Following protests, on 13 June, Lam apologised for the controversy surrounding the proposed bill and suspended the proposed bill indefinitely. Despite the bill being indefinitely suspended, demonstrators continue to call for the bill to be completely withdrawn, and for those who have been detained during the protest action to be released. Further, Joshua Wong, a student activist and the secretary-general of the pro-democracy party Demosistō, has also called on the chief executive, Carrie Lam, to resign. 

Situation

After midnight on 10 June, protesters clashed with Hong Kong police as police attempted to disperse the remaining protesters from outside the Legislative offices. Protesters were trying to break into the building, to which police responded with the use of pepper spray and batons.

Throughout the remainder of June, there were frequent protests by those opposed to the extradition bill, including overnight protests on 12 to 13 June, which resulted in government offices being forced to close. Protesters, many wearing facemasks, as well as yellow helmets and yellow vests, resembling those worn in France’s grassroots movement Mouvement des gilets jaunes, and shouting anti-government slogans, have been temporarily blocking the Central District.

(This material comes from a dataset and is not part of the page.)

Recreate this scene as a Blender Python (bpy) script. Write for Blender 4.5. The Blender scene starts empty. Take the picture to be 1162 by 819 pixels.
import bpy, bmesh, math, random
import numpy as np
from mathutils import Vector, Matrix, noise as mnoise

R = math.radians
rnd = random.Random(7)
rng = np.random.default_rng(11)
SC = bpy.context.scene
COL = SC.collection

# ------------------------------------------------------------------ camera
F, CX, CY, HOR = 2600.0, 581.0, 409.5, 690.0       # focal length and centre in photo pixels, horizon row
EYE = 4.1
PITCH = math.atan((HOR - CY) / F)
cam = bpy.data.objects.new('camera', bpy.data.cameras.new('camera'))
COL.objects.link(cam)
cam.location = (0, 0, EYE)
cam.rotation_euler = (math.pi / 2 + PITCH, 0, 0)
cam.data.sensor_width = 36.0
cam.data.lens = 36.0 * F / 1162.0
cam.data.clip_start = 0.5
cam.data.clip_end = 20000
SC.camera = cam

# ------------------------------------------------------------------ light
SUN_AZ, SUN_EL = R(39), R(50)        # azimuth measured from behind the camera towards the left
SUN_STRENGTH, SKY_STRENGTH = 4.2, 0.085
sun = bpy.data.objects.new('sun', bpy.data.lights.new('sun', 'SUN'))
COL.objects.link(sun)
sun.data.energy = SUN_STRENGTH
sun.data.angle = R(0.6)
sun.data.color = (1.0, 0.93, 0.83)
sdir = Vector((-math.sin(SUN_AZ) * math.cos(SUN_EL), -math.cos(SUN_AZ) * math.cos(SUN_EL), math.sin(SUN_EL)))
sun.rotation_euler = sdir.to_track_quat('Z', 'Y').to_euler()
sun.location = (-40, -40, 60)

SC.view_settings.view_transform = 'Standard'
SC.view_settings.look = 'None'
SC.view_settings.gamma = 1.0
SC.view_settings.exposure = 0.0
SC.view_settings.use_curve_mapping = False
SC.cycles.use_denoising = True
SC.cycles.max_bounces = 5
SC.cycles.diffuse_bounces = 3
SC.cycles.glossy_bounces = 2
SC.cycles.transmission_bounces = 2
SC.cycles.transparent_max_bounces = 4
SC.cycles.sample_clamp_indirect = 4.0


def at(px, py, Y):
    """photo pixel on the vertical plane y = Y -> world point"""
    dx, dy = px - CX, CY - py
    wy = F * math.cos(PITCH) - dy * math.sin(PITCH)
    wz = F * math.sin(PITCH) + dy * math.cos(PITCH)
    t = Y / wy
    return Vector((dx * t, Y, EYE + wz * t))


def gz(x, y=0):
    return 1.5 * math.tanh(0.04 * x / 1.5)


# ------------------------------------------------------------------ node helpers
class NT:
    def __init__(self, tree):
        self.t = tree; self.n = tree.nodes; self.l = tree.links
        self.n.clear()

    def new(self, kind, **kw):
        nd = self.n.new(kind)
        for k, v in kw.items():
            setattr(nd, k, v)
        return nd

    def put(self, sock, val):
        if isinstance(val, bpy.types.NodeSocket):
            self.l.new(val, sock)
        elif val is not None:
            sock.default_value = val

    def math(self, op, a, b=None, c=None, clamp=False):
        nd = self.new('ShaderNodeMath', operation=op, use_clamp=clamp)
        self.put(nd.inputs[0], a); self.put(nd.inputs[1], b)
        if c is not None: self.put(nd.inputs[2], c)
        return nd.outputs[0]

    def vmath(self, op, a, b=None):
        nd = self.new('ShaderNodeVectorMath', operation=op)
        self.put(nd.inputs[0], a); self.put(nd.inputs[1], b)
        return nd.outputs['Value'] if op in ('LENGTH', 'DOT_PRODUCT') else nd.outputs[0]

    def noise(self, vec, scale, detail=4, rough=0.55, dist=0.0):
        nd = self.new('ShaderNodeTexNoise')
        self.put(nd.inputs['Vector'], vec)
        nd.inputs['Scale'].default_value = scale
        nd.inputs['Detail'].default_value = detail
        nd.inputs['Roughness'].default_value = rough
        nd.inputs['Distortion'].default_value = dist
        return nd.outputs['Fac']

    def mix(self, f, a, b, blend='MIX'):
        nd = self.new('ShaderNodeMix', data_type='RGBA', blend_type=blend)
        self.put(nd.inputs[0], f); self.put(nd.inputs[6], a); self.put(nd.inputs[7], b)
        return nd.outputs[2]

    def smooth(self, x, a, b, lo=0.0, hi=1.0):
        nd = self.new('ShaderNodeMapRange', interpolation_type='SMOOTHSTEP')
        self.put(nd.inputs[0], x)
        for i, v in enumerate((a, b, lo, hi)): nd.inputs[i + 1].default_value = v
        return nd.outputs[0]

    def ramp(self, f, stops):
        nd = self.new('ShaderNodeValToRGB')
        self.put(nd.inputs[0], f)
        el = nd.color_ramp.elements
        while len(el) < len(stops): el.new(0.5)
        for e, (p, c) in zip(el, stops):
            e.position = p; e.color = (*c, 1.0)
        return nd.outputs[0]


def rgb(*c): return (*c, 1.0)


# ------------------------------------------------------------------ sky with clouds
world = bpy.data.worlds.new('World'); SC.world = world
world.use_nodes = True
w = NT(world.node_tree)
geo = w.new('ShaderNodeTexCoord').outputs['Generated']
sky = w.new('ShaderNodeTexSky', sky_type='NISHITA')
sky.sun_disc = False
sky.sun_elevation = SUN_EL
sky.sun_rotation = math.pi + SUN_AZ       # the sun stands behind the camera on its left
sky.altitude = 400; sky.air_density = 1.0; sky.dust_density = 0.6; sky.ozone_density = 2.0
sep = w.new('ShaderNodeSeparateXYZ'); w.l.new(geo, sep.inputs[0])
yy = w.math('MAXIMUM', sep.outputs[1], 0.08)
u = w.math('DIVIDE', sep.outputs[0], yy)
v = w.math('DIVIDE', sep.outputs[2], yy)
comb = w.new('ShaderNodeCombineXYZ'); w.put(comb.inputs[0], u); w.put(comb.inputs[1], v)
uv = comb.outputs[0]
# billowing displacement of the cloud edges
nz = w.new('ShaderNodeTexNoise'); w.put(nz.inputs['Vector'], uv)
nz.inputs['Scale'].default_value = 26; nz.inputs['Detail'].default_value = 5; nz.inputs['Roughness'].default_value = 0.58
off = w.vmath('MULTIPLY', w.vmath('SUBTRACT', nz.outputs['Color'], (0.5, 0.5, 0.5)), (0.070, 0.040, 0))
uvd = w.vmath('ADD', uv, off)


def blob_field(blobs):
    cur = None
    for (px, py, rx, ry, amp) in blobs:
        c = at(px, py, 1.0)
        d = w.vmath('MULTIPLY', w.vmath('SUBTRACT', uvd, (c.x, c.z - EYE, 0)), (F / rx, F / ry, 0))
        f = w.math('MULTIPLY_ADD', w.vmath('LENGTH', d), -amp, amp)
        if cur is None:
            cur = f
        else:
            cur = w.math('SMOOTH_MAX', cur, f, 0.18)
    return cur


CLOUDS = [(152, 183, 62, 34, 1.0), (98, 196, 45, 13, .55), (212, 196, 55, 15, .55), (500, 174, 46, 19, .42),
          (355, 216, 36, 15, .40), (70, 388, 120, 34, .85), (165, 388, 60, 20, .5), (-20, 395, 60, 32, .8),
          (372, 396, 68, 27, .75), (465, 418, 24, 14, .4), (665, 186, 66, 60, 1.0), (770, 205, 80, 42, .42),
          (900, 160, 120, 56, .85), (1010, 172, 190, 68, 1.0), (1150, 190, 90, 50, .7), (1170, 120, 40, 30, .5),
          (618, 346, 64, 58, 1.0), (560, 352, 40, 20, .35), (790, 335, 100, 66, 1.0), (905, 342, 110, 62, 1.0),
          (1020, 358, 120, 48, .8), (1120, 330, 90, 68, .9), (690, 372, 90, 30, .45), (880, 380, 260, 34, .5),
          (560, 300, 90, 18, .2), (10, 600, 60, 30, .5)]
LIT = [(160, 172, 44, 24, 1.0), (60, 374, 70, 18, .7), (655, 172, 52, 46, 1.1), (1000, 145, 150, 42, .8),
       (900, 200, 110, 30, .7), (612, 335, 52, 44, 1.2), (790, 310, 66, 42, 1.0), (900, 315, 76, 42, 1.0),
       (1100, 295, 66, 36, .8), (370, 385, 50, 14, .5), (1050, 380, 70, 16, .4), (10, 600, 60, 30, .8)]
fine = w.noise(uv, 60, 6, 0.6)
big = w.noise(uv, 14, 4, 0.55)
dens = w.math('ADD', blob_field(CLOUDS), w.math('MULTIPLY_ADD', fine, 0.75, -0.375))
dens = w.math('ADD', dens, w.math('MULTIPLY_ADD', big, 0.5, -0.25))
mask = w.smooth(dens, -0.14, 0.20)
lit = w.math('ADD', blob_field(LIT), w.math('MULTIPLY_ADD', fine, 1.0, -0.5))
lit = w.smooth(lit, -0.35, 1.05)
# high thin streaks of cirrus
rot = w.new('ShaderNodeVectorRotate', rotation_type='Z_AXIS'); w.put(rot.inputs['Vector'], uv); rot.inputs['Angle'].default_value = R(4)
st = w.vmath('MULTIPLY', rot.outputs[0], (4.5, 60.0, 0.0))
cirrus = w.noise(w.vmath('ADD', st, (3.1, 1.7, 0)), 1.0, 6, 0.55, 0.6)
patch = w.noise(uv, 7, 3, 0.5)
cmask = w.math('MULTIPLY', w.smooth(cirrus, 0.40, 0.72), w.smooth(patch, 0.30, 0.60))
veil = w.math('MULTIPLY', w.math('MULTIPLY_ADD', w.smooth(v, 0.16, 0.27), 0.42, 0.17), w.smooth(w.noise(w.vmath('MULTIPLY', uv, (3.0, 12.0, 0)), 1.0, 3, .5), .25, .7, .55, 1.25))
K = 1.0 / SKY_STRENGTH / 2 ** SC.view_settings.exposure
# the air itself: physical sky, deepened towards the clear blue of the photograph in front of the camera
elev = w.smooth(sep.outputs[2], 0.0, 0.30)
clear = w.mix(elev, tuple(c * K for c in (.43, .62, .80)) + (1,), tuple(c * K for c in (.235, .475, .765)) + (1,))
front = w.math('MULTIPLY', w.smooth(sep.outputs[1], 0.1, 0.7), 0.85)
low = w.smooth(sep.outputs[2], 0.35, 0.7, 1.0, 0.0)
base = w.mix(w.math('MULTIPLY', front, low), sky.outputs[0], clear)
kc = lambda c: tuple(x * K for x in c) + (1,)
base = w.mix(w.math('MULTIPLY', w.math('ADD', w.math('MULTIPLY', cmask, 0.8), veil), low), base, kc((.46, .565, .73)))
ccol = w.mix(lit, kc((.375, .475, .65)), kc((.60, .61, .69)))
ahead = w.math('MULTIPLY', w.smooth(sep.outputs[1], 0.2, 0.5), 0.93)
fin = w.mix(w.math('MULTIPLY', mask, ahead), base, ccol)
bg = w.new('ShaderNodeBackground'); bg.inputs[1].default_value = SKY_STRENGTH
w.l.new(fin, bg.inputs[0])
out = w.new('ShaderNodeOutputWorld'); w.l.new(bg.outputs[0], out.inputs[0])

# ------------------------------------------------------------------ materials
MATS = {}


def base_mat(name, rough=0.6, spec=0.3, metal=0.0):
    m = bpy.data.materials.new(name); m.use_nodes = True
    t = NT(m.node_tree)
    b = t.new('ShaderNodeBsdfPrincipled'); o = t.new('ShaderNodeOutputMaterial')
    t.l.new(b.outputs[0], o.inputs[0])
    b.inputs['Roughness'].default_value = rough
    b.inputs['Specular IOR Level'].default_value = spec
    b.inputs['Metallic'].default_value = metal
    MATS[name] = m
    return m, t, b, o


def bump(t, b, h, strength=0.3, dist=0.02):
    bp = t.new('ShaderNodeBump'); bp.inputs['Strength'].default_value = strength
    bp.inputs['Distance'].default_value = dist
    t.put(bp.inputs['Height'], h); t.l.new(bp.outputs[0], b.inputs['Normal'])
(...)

The protests and demonstrations have been resulting in substantial levels of disruption, forcing road closures and the closing of offices and local government buildings.  Protests and marches have primarily focused on Hennessey Road, from Victoria Park to the Government Headquarters, however protests and demonstrations have spread out onto surrounding roads.

Hong Kong Protests MapAs of 2 July, reports have stated that there is a tense calm prevailing in central Hong Kong, following large-scale protests and clashes between breakaway sections of the pro-democracy march crowds and police on 1 July. The 1 July marked the 22nd anniversary of Hong Kong's handover from British to Chinese rule and is a key date for pro-democracy marches, which occur annually. The annual pro-democracy march was largely peaceful until a large group of protesters broke away from the main march and headed to the Legislative Offices and briefly occupied it, smashing doors and spray-painting the walls. However, robust police operations were able to clear the site and its surrounding area.  

Implications

Following the historic protests in Hong Kong over the controversial Chinese extradition bill, and the 'indefinite suspension' to its implementation as ordered by Carrie Lam, the risk of large-scale unrest remains. Demands for the government to completely withdraw the bill have passed without action, along with calls to drop all charges against those arrested during protests. Additionally, calls to charge police with what protesters describe as violent action and calls for officials to cease referring to the protests as a riot, have also so far not been adhered to by top officials.

In addition, Hong Kong Police have come under criticism for allegedly inciting clashes, by purposefully withdrawing from the Legislative Council on 1 July, despite earlier protecting it in large numbers. Pro-democracy lawmakers have threatened to continue their “rebellion and defiance” should the current Hong Kong administration not overhaul the current political system in the Special Administrative Region.

Following the 1 July unrest, Beijing officials condemned the protests as an “undisguised challenge” to the ‘One country, two systems’ rule. Further, Carrie Lam said she hoped Hong Kong would "return to normal as soon as possible". However, she further stated the Special Administrative Region had "not responded to every demand asked because of good reasons". Responding to claims she had ignored protester demands, she said that releasing those detained during the protests would be against the rule of law.

During a year where political security is paramount for Beijing, owing to multiple high profile commemorative events, it is unclear if China will decide to enhance its apparent assimilation of Hong Kong into the One China framework. However, at this time, the main threat to stability for China is the increasing numbers of locals registering their support for opposition groups ahead of upcoming legislative elections in 2020. Further incidences of protest action in Hong Kong will likely be met with a strong response from security forces and police.